Can the Separable First Order ODE be solved with a different answer?

[shelovesmath]

2r(s^2+1)dr + (r^4 + 1)ds = 0
2.book answer different than mine...book's answer: r^2 + s = c(1 -r^2 s)
3. 2r(s^2+1)dr =- (r^4 + 1)ds
-2r/r^4+1 dr = 1/s^2+1 ds
int -2r/r^4+1 dr = int 1/s^2+1 ds
with u substitution on left we have u = -2r, etc.
tan^-1 r^2 = - tan^ -1 s + c
tan^-1 r^2 + tan^-1 s = c

 

[grey_earl]

Don't forget brackets in writing, it may confuse people.
We have ∫ -2r/(r⁴+1) dr = ∫ 1/(s²+1) ds. The left integral gives -arctan(r²), the right arctan(s), so c - arctan(r²) = arctan(s). (You forgot the minus sign from the variable change). Taking the tangens on both sides and using the addition theorem we have
s = tan [ c - arctan(r²) ] = ( tan c - r² )/( 1 + r² tan c ), so that with c' = tan c we get
( 1 + r² c' ) s = c' - r² which is exactly what your book gave you.

 

[shelovesmath]

Taking the tangens on both sides and using the addition theorem we have
s = tan [ c - arctan(r²) ] = ( tan c - r² )/( 1 + r² tan c ), so that with c' = tan c we get
( 1 + r² c' ) s = c' - r² which is exactly what your book gave you.
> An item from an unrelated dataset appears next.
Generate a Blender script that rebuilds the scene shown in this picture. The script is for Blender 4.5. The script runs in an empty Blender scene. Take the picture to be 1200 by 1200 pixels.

I, uh, don't remember the tangents theorem. Calculus topic? Precalc? I'll go google I guess. Thanks for the feedback.

 

[jonspalding]

The derivative of the answer should then match the initial problem; however, this did not work out for me. Does it check out for you?

 

[hunt_mat]

It doesn't look as you have completed the calculation. Take tan of both sides and use the trig expression for tan(A+B)

 

[grey_earl]

We have tan(a+b) = [ tan a + tan b ]/[ 1 - tan a tan b ], which can be derived using the addition theorems for sine and cosine.

And, if you derive r² + s = c(1 - r² s), you should get 2 r dr + ds = - c (2 r dr s) - c (r² ds), so ( 1 + c s ) 2 r dr + ( 1 + c r² ) ds = 0, which after substituting c from the result and multiplying by (1- r² s) simplifies to ( 1 + s² ) 2 r dr + ( 1 + r⁴ ) ds = 0, which is the original equation.